Japan’s nuclear energy regime until Fukushima had clearly failed these domestic and international responsibilities, if not in hardware terms, then definitely in software terms. For the technical details of the meltdown are not yet fully known; for example, just how much the reactors withstood the quake awaits a full-scale investigation. But it will take years until the reactors have been completely cooled down. It is known, however, that accident management procedures were not in place and that the lack of oversight played a part in causing extensive damage to the plant. It is also understood that the Japanese nuclear authorities habitually hide information, apparently to avoid causing ‘needless’ social panic. It is also shocking to know that Tepco failed to consult the government in advance of its decision to release low-level radiation-contaminated water to the ocean. The government, in turn, failed to inform the neighbouring countries: South Korea, China and Russia.

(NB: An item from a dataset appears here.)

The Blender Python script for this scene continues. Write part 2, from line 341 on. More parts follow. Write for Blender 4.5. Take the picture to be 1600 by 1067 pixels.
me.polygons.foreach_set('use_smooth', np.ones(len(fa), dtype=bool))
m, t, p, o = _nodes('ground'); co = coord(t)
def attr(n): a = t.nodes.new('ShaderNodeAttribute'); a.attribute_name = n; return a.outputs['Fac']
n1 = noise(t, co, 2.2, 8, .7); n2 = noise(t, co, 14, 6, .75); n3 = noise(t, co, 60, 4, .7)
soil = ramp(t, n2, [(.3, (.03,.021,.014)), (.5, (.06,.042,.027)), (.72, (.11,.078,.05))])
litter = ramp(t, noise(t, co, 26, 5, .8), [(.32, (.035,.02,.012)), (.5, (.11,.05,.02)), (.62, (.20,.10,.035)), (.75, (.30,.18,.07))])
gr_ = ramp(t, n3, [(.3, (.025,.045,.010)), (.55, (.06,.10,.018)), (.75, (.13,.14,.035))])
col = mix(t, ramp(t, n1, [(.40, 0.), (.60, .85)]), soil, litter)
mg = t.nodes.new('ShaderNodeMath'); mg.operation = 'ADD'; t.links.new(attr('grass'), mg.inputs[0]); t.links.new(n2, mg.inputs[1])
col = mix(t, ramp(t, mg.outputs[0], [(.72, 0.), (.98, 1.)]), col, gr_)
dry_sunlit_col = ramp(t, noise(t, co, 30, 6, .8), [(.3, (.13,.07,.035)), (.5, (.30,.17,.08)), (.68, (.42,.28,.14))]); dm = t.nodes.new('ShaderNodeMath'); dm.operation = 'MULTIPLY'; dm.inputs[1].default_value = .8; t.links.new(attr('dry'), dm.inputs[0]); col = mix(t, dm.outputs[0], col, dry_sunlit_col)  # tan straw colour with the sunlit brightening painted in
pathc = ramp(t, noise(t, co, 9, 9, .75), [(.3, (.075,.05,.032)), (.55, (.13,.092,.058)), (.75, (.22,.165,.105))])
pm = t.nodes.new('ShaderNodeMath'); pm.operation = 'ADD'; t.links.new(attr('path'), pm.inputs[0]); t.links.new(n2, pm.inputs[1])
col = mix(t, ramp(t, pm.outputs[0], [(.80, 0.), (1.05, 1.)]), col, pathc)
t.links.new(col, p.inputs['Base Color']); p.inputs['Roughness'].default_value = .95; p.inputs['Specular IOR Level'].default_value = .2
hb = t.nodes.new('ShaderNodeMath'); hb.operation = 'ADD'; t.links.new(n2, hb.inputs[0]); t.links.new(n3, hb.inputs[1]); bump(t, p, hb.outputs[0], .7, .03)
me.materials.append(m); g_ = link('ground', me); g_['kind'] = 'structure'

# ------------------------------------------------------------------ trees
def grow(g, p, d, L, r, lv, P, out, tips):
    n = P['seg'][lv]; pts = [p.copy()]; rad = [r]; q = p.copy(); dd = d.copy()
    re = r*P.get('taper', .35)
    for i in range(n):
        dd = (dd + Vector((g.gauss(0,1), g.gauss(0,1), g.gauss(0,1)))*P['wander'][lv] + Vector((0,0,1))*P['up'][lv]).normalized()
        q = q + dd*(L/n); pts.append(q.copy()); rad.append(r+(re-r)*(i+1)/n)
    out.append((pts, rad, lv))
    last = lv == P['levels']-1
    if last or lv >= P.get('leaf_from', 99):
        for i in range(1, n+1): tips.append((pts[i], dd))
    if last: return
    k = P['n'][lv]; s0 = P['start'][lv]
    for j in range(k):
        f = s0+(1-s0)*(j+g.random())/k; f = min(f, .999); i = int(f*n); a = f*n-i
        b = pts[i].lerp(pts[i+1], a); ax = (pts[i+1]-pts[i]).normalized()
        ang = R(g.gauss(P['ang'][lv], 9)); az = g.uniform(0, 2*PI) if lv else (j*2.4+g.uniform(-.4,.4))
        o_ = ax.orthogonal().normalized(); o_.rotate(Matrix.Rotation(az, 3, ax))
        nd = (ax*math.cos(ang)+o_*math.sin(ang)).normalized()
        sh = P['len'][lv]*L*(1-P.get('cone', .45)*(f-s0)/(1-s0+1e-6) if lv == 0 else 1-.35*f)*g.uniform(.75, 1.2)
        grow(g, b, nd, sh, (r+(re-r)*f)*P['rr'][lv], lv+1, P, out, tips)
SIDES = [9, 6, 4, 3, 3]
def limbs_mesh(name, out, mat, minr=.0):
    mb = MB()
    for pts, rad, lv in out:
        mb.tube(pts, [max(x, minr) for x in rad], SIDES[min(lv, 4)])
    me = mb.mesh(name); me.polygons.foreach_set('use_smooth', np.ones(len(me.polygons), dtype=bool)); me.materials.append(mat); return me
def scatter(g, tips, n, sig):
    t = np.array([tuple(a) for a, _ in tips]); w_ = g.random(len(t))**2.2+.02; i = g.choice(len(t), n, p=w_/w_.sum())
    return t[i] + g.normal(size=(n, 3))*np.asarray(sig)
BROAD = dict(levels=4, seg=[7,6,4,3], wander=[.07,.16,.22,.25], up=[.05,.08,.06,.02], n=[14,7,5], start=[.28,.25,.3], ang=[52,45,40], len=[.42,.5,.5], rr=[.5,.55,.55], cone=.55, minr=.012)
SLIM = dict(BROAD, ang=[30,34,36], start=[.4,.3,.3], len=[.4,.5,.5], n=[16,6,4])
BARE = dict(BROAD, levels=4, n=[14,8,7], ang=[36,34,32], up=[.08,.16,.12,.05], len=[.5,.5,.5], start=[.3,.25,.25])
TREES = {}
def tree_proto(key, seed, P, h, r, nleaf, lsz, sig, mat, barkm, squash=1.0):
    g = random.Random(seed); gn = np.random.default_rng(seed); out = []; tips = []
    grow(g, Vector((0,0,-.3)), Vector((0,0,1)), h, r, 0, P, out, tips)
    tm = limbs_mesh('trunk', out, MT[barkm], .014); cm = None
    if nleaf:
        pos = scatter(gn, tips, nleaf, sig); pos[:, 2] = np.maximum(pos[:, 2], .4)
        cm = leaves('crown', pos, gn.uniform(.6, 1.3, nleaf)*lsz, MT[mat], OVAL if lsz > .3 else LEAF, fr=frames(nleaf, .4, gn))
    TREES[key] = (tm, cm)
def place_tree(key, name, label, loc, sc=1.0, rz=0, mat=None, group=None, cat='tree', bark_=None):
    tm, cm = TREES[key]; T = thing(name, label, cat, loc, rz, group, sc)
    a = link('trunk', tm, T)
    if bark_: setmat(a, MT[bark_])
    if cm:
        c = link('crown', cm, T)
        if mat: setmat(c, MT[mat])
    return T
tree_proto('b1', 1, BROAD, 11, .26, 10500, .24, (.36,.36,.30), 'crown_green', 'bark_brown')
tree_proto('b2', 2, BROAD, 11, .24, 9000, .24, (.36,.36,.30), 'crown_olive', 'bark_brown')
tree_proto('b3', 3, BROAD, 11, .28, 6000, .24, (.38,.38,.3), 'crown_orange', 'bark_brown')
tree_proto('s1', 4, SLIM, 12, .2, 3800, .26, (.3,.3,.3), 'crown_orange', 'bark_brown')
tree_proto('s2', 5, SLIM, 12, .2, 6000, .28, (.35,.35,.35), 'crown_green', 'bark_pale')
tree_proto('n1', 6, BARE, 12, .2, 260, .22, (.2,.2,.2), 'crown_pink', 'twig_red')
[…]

Unfortunately, Japan’s present political leaders and those in the ‘nuclear village’ are as yet unable to see that restoring public trust –domestic and international– in the Japanese State is just as important, if not more, than improving the technical safety of nuclear power plants. In the meantime, an international standard for safety and a system for compensation, discussed at the IAEA ministerial meeting in June 2011, would be very much welcomed as the best option when the establishment of a robust social contact for nuclear power in Japan still seems far off.

Haruko Satoh
Research Fellow Osaka School of International Public Policy (OSIPP), Osaka University


[1] Although the facts concerning the first three hours are not yet fully known, television interviews of the Director of Fukushima Dai-ichi, past and present members of the Cabinet’s nuclear safety commission and other specialists all suggest that Tepco clearly had no functioning command structure to respond swiftly to the situation. Even the engineers from Toshiba, one of the builders of Fukushima’s six reactors, were shut out of Tepco’s emergency meeting in the initial hours even though they had rushed to Tepco’s headquarters.

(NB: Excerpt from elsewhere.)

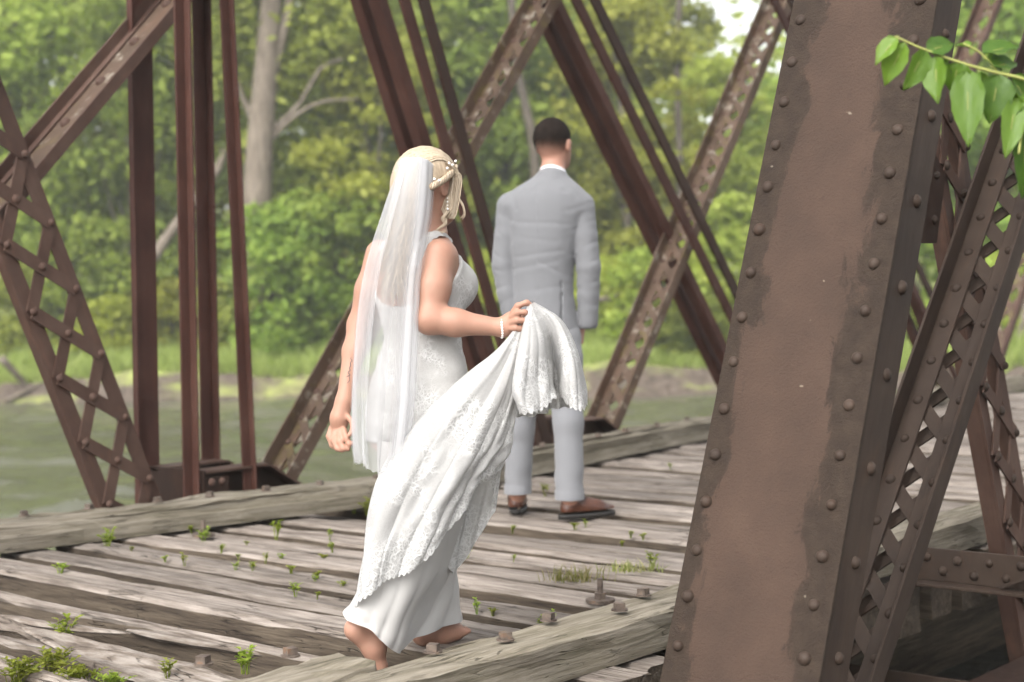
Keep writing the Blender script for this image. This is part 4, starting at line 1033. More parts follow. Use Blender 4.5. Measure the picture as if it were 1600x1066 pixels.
    def trw(U, W):
        a = np.clip(W*1.8, 0, 1)
        return a*(np.sin(U*2*PI*2.6+.9*np.sin(W*4)+.5)*.75+ridge(U*PI*6.3+1.1*np.sin(W*3+U*5))*.34+np.sin(U*2*PI*8.7+3*W)*.16*np.sin(U*5)**2 + .14*np.sin(W*17+U*23) + .10*np.sin(W*31-U*40))
    G = fold(G, trw, .017)
    sc = np.abs(np.sin(np.linspace(0, 1, 200)*PI*34))[:, None]*.009; d = G[:, -1]-G[:, -2]; d /= np.linalg.norm(d, axis=1)[:, None]; G[:, -1] += d*sc; G[:, -2] += d*sc*.5
    hem_attr(wobj('train', *gridmesh(G), M['lace_train'], root, True), 200, 110)
    cur = [[(800, 620, 4.99), (790, 700, 5.02), (776, 772, 5.06)], [(790, 630, 5.03), (775, 740, 5.07), (757, 826, 5.1)], [(775, 650, 5.06), (745, 770, 5.1), (712, 893, 5.13)], [(740, 680, 5.03), (710, 790, 5.04), (696, 884, 5.07)], [(700, 700, 4.97), (680, 790, 4.97), (672, 872, 4.99)]]
    G = fan(cur, 70, 50); G = fold(G, lambda U, W: W*(np.sin(U*2*PI*3+2*W)*.8+np.sin(U*2*PI*7)*.3), .014); hem_attr(wobj('train_underside', *gridmesh(G), M['lace'], root, True), 70, 50)
    # cascade of lace falling over the hand
    cur = [[(822, 484, 4.935), (808, 530, 4.95), (801, 575, 4.98), (800, 612, 5.0), (802, 630, 5.0)],
           [(823, 480, 4.915), (814, 535, 4.88), (806, 590, 4.83), (808, 622, 4.80), (818, 643, 4.80)],
           [(826, 477, 4.91), (830, 532, 4.87), (832, 585, 4.85), (838, 615, 4.83), (846, 637, 4.82)],
           [(829, 475, 4.905), (846, 528, 4.89), (854, 575, 4.90), (860, 600, 4.90), (866, 618, 4.89)],
           [(832, 474, 4.905), (856, 518, 4.92), (866, 560, 4.99), (868, 590, 5.02), (868, 606, 5.03)],
           [(834, 473, 4.91), (866, 508, 4.90), (880, 555, 4.88), (886, 600, 4.86), (890, 632, 4.85)],
           [(835, 472, 4.92), (874, 502, 4.90), (896, 552, 4.87), (907, 602, 4.85), (912, 637, 4.85)],
           [(833, 471, 4.93), (876, 499, 4.94), (901, 548, 4.95), (912, 596, 4.96), (914, 622, 4.97)],
           [(830, 471, 4.95), (868, 498, 4.99), (888, 545, 5.03), (894, 590, 5.05), (892, 612, 5.05)]]
    G = fan(cur, 150, 60); G = fold(G, lambda U, W: np.clip(W*2, 0, 1)*(np.sin(U*2*PI*4+2*W)*.35+(1-np.abs(np.sin(U*PI*11+W*4))**.6*1.5)*.5+.2*np.sin(W*14+U*21)), .008)
    sc = np.abs(np.sin(np.linspace(0, 1, 150)*PI*26))[:, None]*.010; d = G[:, -1]-G[:, -2]; d /= np.linalg.norm(d, axis=1)[:, None]; G[:, -1] += d*sc; G[:, -2] += d*sc*.5
    hem_attr(wobj('train_cascade', *gridmesh(G), M['lace_train'], root, True), 150, 60)
    cur = [[(806, 560, 4.97), (803, 610, 4.99), (795, 652, 5.0)], [(830, 550, 4.98), (838, 610, 5.0), (836, 650, 5.01)], [(860, 560, 5.0), (868, 610, 5.02), (870, 638, 5.03)], [(885, 570, 5.02), (898, 610, 5.03), (904, 638, 5.03)]]
    G = fan(cur, 60, 30); G = fold(G, lambda U, W: W*np.sin(U*2*PI*5+2*W), .014); hem_attr(wobj('cascade_underside', *gridmesh(G), M['lace'], root, True), 60, 30)
    # veil, two layers of gathered tulle
    vc = [[(623, 262, 5.10), (594, 335, 5.13), (566, 425, 5.15), (553, 520, 5.14), (549, 620, 5.11), (552, 690, 5.09), (557, 722, 5.08)],
          [(625, 250, 5.03), (600, 338, 5.03), (577, 428, 5.03), (565, 525, 5.02), (560, 630, 5.01), (563, 700, 5.0), (566, 726, 5.0)],
          [(634, 247, 5.0), (616, 340, 4.97), (597, 435, 4.96), (586, 535, 4.94), (580, 640, 4.93), (580, 710, 4.92), (581, 737, 4.92)],
          [(647, 246, 4.985), (636, 340, 4.94), (620, 440, 4.92), (612, 545, 4.90), (605, 650, 4.89), (600, 712, 4.89), (598, 738, 4.89)],
          [(660, 248, 4.995), (655, 330, 4.945), (641, 435, 4.92), (635, 540, 4.90), (630, 640, 4.89), (624, 695, 4.89), (620, 716, 4.89)],
          [(675, 260, 5.035), (671, 330, 4.99), (660, 410, 4.96), (655, 500, 4.93), (651, 590, 4.92), (645, 660, 4.92), (640, 694, 4.92)]]
    vr = [[(652, 247, 4.985), (642, 335, 4.935), (628, 435, 4.90), (620, 540, 4.88), (613, 645, 4.87), (606, 700, 4.87), (602, 741, 4.87)],
          [(662, 247, 4.99), (656, 330, 4.94), (641, 435, 4.905), (633, 540, 4.885), (626, 640, 4.875), (620, 690, 4.875), (616, 722, 4.875)],
          [(671, 253, 5.01), (667, 330, 4.97), (652, 420, 4.93), (646, 520, 4.905), (641, 615, 4.895), (634, 670, 4.895), (630, 705, 4.895)],
          [(677, 262, 5.04), (673, 330, 5.0), (661, 410, 4.965), (655, 500, 4.935), (651, 590, 4.92), (646, 655, 4.92), (642, 690, 4.92)]]
    vl = [[(624, 258, 5.08), (596, 335, 5.10), (568, 425, 5.11), (555, 520, 5.10), (551, 620, 5.08), (553, 690, 5.06), (557, 722, 5.05)],
          [(630, 249, 5.01), (604, 338, 5.0), (580, 430, 4.98), (568, 525, 4.97), (562, 630, 4.96), (563, 695, 4.95), (566, 724, 4.95)],
          [(640, 246, 4.985), (618, 338, 4.955), (596, 432, 4.935), (584, 530, 4.92), (577, 635, 4.905), (577, 705, 4.90), (579, 733, 4.90)]]
    def vw(f, ph): return lambda U, W: (.10+W**.9)*(np.sin(U*2*PI*f+ph+1.6*np.sin(U*5+ph)+.5*np.sin(W*4))*.6+np.sin(U*2*PI*f*.5+ph*2+1.5*W)*.5+np.sin(W*13+U*9)*.08)
    for nm, cv, nu, f, ph, am in (('veil', vc, 150, 4.5, .4, .015), ('veil_fold', vr, 90, 3.2, 2.2, .010), ('veil_fold', vl, 80, 2.6, 1.1, .012), ('veil_fold', [[(x+4, y+2, t+.012) for x, y, t in c] for c in vr], 80, 4.2, .3, .010)):
        G = fold(fan(cv, nu, 90), vw(f, ph), am)
        d = G[:, -1]-G[:, -2]; d /= np.linalg.norm(d, axis=1)[:, None]; k_ = np.linspace(0, 1, nu)
        rip = (np.sin(k_*nu*.55+ph)*.5+np.sin(k_*nu*.21)*.5)[:, None]*.006; G[:, -1] += d*rip-DP*rip; 
        vo_ = wobj(nm, *gridmesh(G), M['veil'], root, True)
        k2 = .9+.14*np.sin(k_*17+ph) if nm == 'veil' else np.clip(np.minimum(k_, 1-k_)*4, 0, 1)*(.9+.12*np.sin(k_*15+ph))
        at = vo_.data.attributes.new('dens', 'FLOAT', 'POINT'); at.data.foreach_set('value', (k2[:, None]*(1+1.5*np.exp(-np.linspace(0, 1, 90)*9))[None]).ravel().astype(np.float32))
    # hair: cap, combed strands, long waves under the veil, braid, loose curls
    vh = Vol(hc-.2, hc+.2, .004, .03); vh.ell(hc+hu*.010-hf*.016, (.108, .086, .104), HA, .01); vh.ell(hp(-.06, 0, -.02), (.065, .07, .075), HA, .04)
    x, y, z = vh.points(); f_ = (x-hc[0])*hf[0]+(y-hc[1])*hf[1]; s_ = (x-hc[0])*hr[0]+(y-hc[1])*hr[1]; u_ = z-hc[2]
    vh.d = np.maximum(vh.d, np.minimum(f_-.052-.5*np.clip(u_-.03, 0, 1), .5).astype(np.float32) - (u_ > .085)*.02)
    vh.d = np.maximum(vh.d, (-(u_-.016+.95*np.clip(-f_-.024, 0, .08))).astype(np.float32))
    V, F = vh.mesh(); hair = wobj('hair', relax(V, F, 2), F, M['blonde'], root, True)
    r = np.random.default_rng(21); mb = MB()
    def onhead(d, k=1.0): 
        d = d/np.linalg.norm(d); return hp(-.016+d[0]*.111*k, d[1]*.089*k, .010+d[2]*.107*k)
    for i in range(760):
        a = r.uniform(-1.15, 1.15); d0 = np.array([.72, math.sin(a)*.95, .55*math.cos(a)+.1]); d1 = np.array([-.95, d0[1]*.25+r.normal()*.12, -.05+r.normal()*.12]); P = []
        for w in np.linspace(0, 1, 9):
            d = d0*(1-w)+d1*w + np.array([0, math.copysign(.12, d0[1])*math.sin(PI*w)*abs(d0[1]), .45*math.sin(PI*w)]); P.append(onhead(d, 1.0+.014*r.random()))
        mb.tube(np.array(P), .0013, 3, False)
    for i in range(420):                                     # long waves down the back
        x0 = r.uniform(618, 660); e = r.uniform(0, 1); y1 = 385+95*r.random(); P = []
        for w in np.linspace(0, 1, 12):
            yy = 285+(y1-285)*w; xx = x0+(600+e*48-x0)*w**.8 + 7*math.sin(w*11+e*4+.6*math.sin(i))*w**.7; P.append(b(xx, yy, 5.02+.02*math.sin(w*11+i*.3)*w-.025*w+.03*r.random()))
        mb.tube(smoothcurve(P, 20), np.linspace(.0024, .0013, 20), 3, False)
    for pts, w in (([(711, 300, 5.09), (718, 312, 5.09), (724, 322, 5.09), (726, 334, 5.09), (721, 341, 5.09)], .004), ([(704, 306, 5.07), (704, 322, 5.07), (699, 333, 5.06), (693, 341, 5.06), (697, 349, 5.06), (690, 355, 5.05), (684, 360, 5.05), (690, 364, 5.05), (696, 361, 5.05)], .004)):
        for k in range(10):
            o = r.normal(size=3)*.0022; mb.tube(smoothcurve([b(*p)+o for p in pts], 22), np.linspace(w*.45, w*.12, 22), 5, False)
    for k in range(110):                                      # lock framing the cheek
        o = r.normal(size=3)*np.array([.006, .006, .003]); w = r.random()
        mb.tube(smoothcurve([b(698-8*w, 254+6*w, 5.07)+o, b(708+6*w, 272, 5.09)+o, b(705+9*w, 298, 5.085)+o, b(699+9*w, 318+14*w, 5.075)+o, b(695+8*w, 330+12*w, 5.07)+o], 12), .0016, 3, False)
    wobj('hair_strands', mb.V, mb.F, M['blonde'], hair, True)
    mb = MB()
    cl = smoothcurve([b(713, 263, 5.115), b(703, 273, 5.065), b(692, 282, 5.03), b(680, 289, 5.005), b(668, 294, 5.0)], 50)
    for ph in (0, 2*PI/3, 4*PI/3):
        P = [c + UP*.0075*math.cos(i*.55+ph) + (RT*.35-DP*.9)*.006*math.sin((i*.55+ph)*1.0) for i, c in enumerate(cl)]; mb.tube(np.array(P), .0058*(1-.25*np.linspace(0, 1, 50)), 7)
    wobj('braid', mb.V, mb.F, M['blonde'], hair, True)
    for i, (x, y, t) in enumerate(((679, 280, 4.985), (686, 282, 4.99), (702, 255, 5.03), (707, 258, 5.04), (699, 263, 5.03), (712, 252, 5.06))):
        mb = MB(); sphere_into(mb, b(x, y, t), .0045); wobj('hair_pin', mb.V, mb.F, M['pearl'], hair, True)
    ear = hp(-.004, .088, -.045); mb = MB()
    for k in range(4): sphere_into(mb, ear-UP*.011*k+hr*.002, (.002, .003, .002, .004)[k])
    wobj('earring', mb.V, mb.F, M['pearl'], root, True)
    ax = (b(800, 510, 4.95)-el); ax /= np.linalg.norm(ax); p = b(785, 512, 4.95); q1 = np.cross(ax, UP); q1 /= np.linalg.norm(q1); q2 = np.cross(ax, q1); mb = MB()
    for k in range(22): a = 2*PI*k/22; sphere_into(mb, p+(q1*math.cos(a)+q2*math.sin(a))*.0292+ax*.003*math.sin(a*2), .0042, 7, 4)
    wobj('bracelet', mb.V, mb.F, M['pearl'], root, True)
    # script tattoo on the left forearm: a fine inked flourish lying on the skin
    d = wr2-el2; L = np.linalg.norm(d); d /= L; side = np.cross(d, -DP); side /= np.linalg.norm(side); nn = np.cross(side, d); nn = nn if nn@DP < 0 else -nn; mb = MB()
    for a, e, am, fq, rr in ((.38, .72, .0055, 34, .0011), (.33, .40, .007, 9, .0011), (.70, .80, .006, 10, .0009)):
        P = []
        for w in np.linspace(a, e, 60):
            rad = np.interp(w, (0, .35, 1), (.035, .0345, .0245)); x_ = am*math.sin(w*fq*PI)*(.6+.4*math.sin(w*19)); P.append(el2+d*L*w+side*x_+nn*math.sqrt(max(rad**2-x_**2, 1e-6))*1.008)
        mb.tube(np.array(P), rr, 4)
    wobj('forearm_tattoo', mb.V, mb.F, M['ink'], root)
    return root
build_bride()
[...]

[2] Yukio Satoh (2011), ‘Joho no kyoyu koso ga shinrai no kiso [Sharing information is the foundation of trust]’, Shukan e-World [Weekly e-World], 24/IV/2011. Satoh, Vice president of the Japan Institute of International Affair (JIIA) was visiting New York and Washington DC on security policy talks at the time and experienced first-hand the initial worries in the White House from American journalists and officials. He writes on the point about the initial offer: ‘On the 15th when I had breakfast with a well-known journalist of a major US newspaper I was told that Washington was confused with the Japanese government’s refusal to accept the offer to dispatch special means to deal with radiation, a decision that was taken immediately after the crisis by President Obama. I still do not know what really happened. The story I was told, in any case, might be that of a personal reaction of a US official who felt deeply frustrated by the Japanese government’s failure to reply immediately [to the offer]’.

[3] Interview with Tase Yasuhiro, a Nikkei columnist, in Shukan News Shinsho (TV Tokyo, broadcast on 21/V/2011). Evidently, the Japanese side were unaware of the likelihood that America’s unmanned surveillance aircraft Global Hawk had already detected a meltdown in Fukushima Dai-ichi at the earliest stage.

[4] The nuclear power regime includes the Nuclear and Industrial Safety Agency (NISA) under the Ministry of Economy, Trade and Industry (METI, formerly the Ministry of International Trade and Industry, MITI), the Nuclear Safety Commission of Japan (NSC) and the Japan Atomic Energy Commission (JAEC).

[5] The System for Prediction of Environmental Emergency Dose Information (SPEEDI) is managed by the Ministry of Education and Science’s nuclear safety division as part of its nuclear disaster prevention network.

[6] The Nuclear Safety Commission was set up in the Cabinet Office in 1978 as a separate body from the Japan Atomic Energy Commission (JAEC), set up in 1955. The JAEC’s mission statement is revealing of the NSC’s role: ‘The Atomic Energy Commission is set up in the Cabinet Office together with the Nuclear Safety Commission, which is responsible for assuring safety of nuclear research, development and utilization activities’.

[7] From ‘Bloggers Today’, 31/III/2011 in Asahi ShimbunWebRonzahttp://webronza.asahi.com/bloggers/2011033100002.html, accessed 1/IV/2011.

[8] In 2002 Tepco was found to have covered up system trouble in one of its nuclear power plants. In 2007, Tepco reported the results of the internal investigation on its past cover-ups and falsifying data to NISA. It was revealed in the report that Tepco had been repeatedly falsifying data since 1979. Hoshi Yoshitaka (2007), ‘Juncho na gyoseki ni mizu wo sasu deta kaizan [Data falsification that spoils good business]’, Nikkei Business Online, 18/I/2007.

[9] According to a Reuters report, Tepco’s nuclear specialist team was aware by 2007 of a vulnerability of the nuclear facilities to tsunamis that exceeded the height which the plants were designed to withstand, and had even used Fukushima as its case study.